**Instructions to follow**
Transcribe the listing below from its opening line up to and including the line that contains "platform(wp, .10, 1.0)"; reproduce nothing else.

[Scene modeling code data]
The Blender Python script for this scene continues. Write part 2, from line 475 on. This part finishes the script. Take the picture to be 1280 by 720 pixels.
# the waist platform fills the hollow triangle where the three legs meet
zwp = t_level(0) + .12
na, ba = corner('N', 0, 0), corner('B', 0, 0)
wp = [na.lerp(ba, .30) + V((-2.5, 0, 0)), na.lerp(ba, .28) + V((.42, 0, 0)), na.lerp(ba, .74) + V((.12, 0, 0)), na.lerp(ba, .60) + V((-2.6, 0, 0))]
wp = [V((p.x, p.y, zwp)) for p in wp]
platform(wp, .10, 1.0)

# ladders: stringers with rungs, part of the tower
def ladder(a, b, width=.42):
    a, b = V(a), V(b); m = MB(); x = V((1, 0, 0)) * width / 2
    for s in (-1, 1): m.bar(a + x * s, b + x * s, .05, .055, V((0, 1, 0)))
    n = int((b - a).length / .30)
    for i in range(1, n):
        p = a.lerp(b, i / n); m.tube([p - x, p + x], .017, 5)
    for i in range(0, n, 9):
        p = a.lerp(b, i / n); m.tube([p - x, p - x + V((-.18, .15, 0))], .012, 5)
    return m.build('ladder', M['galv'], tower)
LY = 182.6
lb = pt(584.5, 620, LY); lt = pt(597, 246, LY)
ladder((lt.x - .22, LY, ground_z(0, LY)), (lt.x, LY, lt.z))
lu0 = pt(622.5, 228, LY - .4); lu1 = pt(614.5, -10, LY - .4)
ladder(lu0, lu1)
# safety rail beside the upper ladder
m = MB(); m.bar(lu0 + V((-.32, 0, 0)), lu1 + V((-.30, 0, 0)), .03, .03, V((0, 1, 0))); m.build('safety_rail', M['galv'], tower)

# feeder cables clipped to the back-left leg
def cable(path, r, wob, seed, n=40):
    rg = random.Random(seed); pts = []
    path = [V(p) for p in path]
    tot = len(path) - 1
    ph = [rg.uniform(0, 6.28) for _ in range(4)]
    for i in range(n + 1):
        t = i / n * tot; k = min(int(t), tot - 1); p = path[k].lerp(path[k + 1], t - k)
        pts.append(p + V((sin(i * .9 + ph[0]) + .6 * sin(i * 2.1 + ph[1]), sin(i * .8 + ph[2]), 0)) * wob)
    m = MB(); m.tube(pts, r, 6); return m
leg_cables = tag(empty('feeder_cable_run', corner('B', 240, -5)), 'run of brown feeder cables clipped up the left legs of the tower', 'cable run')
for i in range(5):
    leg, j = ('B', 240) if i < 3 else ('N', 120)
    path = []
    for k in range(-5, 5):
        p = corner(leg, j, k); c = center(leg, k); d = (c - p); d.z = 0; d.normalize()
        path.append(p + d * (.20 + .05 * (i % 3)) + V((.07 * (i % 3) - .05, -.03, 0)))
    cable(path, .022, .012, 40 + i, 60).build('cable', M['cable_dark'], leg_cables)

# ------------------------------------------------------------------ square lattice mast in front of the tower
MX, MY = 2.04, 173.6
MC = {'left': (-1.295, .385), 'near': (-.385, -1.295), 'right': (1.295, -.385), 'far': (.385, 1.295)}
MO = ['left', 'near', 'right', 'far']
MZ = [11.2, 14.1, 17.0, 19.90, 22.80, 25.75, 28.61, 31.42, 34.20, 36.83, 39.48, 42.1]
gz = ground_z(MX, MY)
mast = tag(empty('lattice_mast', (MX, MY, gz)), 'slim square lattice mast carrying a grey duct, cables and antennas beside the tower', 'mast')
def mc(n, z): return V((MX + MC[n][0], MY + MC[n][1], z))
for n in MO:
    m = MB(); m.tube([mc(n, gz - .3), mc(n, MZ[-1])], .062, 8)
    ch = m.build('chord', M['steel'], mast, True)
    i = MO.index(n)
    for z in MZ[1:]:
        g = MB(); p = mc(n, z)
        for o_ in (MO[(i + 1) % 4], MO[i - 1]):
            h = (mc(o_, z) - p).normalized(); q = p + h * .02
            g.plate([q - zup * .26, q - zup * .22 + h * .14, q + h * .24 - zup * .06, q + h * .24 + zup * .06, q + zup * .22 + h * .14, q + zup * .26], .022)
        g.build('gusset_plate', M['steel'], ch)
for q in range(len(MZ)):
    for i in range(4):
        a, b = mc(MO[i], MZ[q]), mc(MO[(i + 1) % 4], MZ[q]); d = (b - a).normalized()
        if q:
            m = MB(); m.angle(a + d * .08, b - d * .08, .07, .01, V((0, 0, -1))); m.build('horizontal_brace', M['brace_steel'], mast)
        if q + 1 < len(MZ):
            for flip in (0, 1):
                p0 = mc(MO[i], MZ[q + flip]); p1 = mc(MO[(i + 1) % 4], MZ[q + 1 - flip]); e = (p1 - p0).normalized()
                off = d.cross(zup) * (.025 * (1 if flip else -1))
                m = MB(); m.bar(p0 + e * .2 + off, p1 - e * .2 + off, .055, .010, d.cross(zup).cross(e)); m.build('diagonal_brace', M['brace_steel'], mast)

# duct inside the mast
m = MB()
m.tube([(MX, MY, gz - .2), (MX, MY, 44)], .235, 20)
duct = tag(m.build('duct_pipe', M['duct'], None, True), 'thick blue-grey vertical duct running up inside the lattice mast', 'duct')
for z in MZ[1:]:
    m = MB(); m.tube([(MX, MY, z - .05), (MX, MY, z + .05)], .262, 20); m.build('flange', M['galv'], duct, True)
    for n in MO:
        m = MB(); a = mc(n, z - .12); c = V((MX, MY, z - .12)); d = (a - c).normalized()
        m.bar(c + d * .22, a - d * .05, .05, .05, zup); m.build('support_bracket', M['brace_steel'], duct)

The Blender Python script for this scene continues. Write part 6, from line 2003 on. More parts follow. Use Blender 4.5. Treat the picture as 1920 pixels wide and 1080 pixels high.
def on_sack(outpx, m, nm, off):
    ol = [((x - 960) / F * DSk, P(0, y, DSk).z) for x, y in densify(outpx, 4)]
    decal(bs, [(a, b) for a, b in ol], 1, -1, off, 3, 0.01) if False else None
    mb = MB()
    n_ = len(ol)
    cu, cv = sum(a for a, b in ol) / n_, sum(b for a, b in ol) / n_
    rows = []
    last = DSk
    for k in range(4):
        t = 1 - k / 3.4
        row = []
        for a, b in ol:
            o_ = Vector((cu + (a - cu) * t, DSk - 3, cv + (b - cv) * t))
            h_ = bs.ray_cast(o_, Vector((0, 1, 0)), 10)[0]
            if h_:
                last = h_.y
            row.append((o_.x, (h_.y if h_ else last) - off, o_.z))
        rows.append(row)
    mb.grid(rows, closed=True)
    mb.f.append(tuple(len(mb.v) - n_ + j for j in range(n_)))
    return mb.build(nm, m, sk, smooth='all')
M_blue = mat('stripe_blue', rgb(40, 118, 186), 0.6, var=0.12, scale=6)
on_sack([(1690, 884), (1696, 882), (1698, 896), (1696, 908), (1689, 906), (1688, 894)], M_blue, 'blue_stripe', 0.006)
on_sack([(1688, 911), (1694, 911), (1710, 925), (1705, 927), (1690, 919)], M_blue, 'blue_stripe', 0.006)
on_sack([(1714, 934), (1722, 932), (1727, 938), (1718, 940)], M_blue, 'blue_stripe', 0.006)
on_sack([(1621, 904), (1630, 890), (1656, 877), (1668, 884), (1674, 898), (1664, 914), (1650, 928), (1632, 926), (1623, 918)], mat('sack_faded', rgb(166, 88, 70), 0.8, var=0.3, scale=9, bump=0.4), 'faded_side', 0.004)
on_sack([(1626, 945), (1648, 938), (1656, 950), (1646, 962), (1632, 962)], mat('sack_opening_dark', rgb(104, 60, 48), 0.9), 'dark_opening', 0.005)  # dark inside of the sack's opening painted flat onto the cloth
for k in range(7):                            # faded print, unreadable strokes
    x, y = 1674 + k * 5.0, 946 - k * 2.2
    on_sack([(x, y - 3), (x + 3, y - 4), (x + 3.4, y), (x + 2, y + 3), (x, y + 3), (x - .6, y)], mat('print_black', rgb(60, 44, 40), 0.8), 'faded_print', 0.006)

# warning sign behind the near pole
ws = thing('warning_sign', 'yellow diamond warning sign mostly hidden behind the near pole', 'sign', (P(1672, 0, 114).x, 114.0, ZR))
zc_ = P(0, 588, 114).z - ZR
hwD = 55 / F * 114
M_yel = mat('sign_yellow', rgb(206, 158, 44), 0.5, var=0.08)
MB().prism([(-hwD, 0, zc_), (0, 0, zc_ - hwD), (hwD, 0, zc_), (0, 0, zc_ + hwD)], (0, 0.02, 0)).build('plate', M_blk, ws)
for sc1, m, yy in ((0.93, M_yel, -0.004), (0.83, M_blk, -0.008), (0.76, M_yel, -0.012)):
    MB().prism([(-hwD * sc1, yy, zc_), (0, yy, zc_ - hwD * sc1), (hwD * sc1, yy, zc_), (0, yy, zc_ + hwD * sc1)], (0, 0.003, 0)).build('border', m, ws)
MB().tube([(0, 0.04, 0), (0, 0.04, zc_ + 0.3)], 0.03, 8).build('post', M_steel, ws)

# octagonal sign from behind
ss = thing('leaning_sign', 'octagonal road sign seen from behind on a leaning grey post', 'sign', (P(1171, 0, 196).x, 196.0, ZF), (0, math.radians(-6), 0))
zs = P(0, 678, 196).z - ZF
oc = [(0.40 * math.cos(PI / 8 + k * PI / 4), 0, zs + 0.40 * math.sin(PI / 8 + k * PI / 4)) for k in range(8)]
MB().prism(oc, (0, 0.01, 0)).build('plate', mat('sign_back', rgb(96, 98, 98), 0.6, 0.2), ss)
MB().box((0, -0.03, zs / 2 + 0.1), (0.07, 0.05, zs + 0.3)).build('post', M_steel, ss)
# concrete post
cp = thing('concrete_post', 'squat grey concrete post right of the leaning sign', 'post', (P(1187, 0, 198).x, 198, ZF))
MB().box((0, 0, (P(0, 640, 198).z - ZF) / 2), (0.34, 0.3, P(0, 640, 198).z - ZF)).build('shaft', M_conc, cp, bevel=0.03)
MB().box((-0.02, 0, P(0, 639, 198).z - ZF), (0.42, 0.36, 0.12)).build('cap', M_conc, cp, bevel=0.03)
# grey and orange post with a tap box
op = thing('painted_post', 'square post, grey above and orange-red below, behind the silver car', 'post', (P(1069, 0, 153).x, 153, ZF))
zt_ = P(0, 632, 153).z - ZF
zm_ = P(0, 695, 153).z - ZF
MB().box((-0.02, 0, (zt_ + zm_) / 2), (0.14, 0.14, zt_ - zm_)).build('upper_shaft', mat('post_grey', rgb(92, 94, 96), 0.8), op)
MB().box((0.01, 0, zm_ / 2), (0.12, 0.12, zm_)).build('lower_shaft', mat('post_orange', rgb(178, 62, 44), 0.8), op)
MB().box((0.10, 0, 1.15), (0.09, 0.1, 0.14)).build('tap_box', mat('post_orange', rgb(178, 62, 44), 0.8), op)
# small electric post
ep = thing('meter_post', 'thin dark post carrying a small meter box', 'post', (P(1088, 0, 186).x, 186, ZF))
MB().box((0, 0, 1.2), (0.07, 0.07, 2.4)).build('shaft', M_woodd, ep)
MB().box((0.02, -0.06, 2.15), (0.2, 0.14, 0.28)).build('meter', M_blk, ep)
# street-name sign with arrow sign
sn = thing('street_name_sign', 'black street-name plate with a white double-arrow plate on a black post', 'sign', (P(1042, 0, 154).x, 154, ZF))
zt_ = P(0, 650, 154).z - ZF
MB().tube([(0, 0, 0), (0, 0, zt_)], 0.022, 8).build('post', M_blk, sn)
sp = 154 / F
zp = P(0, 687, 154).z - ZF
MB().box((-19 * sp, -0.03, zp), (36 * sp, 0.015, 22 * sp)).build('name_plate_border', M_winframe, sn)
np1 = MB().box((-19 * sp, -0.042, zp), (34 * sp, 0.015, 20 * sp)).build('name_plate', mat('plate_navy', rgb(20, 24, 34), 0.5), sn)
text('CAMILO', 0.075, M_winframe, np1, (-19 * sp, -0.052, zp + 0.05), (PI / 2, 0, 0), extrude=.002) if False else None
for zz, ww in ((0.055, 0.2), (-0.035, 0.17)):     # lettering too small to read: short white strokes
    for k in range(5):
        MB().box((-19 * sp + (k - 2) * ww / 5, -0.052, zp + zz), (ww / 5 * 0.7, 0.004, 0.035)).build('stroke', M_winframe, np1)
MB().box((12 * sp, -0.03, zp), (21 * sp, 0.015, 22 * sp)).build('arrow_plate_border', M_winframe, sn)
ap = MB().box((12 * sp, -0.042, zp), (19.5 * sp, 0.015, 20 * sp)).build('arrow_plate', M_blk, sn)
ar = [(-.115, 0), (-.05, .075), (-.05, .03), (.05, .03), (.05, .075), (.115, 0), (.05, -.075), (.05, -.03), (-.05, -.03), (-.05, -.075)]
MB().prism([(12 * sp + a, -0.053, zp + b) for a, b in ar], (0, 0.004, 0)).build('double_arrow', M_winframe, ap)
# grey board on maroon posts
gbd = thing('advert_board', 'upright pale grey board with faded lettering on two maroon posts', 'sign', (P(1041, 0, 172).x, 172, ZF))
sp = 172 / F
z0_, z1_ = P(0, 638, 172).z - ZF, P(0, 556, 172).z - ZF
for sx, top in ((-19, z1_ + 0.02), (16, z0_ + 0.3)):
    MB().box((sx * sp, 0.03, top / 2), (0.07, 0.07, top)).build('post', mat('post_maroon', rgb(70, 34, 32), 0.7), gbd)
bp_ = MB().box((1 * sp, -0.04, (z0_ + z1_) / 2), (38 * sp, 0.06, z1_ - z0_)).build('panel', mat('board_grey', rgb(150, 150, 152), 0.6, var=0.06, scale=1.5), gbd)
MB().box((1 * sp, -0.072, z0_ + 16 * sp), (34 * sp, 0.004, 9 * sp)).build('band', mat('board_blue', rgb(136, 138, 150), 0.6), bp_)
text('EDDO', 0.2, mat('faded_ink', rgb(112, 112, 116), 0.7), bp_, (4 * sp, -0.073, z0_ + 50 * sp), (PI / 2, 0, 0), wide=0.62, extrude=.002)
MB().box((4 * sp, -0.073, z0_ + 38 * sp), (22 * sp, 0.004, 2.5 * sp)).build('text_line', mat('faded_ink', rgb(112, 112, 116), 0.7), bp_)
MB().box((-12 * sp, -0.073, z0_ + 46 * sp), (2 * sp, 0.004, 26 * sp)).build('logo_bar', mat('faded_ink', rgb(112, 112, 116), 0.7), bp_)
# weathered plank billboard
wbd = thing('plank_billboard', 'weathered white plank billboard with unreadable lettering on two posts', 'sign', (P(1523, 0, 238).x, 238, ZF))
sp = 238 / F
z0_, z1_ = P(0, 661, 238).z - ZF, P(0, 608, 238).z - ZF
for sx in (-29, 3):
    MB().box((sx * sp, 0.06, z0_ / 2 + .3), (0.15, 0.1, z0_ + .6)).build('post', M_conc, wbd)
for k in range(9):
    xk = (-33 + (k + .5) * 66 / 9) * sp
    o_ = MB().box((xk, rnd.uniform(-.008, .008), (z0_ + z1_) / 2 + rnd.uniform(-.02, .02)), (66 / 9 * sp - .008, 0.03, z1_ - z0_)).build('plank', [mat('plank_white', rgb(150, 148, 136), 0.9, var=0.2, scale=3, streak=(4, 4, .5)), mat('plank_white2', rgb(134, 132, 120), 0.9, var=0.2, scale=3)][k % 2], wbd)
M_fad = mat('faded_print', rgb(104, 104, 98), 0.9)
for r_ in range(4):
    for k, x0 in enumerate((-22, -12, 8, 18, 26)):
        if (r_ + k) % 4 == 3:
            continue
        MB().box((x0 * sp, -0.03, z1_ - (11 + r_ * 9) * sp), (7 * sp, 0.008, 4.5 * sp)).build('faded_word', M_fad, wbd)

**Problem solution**
The Blender Python script for this scene continues. Write part 2, from line 475 on. This part finishes the script. Take the picture to be 1280 by 720 pixels.
# the waist platform fills the hollow triangle where the three legs meet
zwp = t_level(0) + .12
na, ba = corner('N', 0, 0), corner('B', 0, 0)
wp = [na.lerp(ba, .30) + V((-2.5, 0, 0)), na.lerp(ba, .28) + V((.42, 0, 0)), na.lerp(ba, .74) + V((.12, 0, 0)), na.lerp(ba, .60) + V((-2.6, 0, 0))]
wp = [V((p.x, p.y, zwp)) for p in wp]
platform(wp, .10, 1.0)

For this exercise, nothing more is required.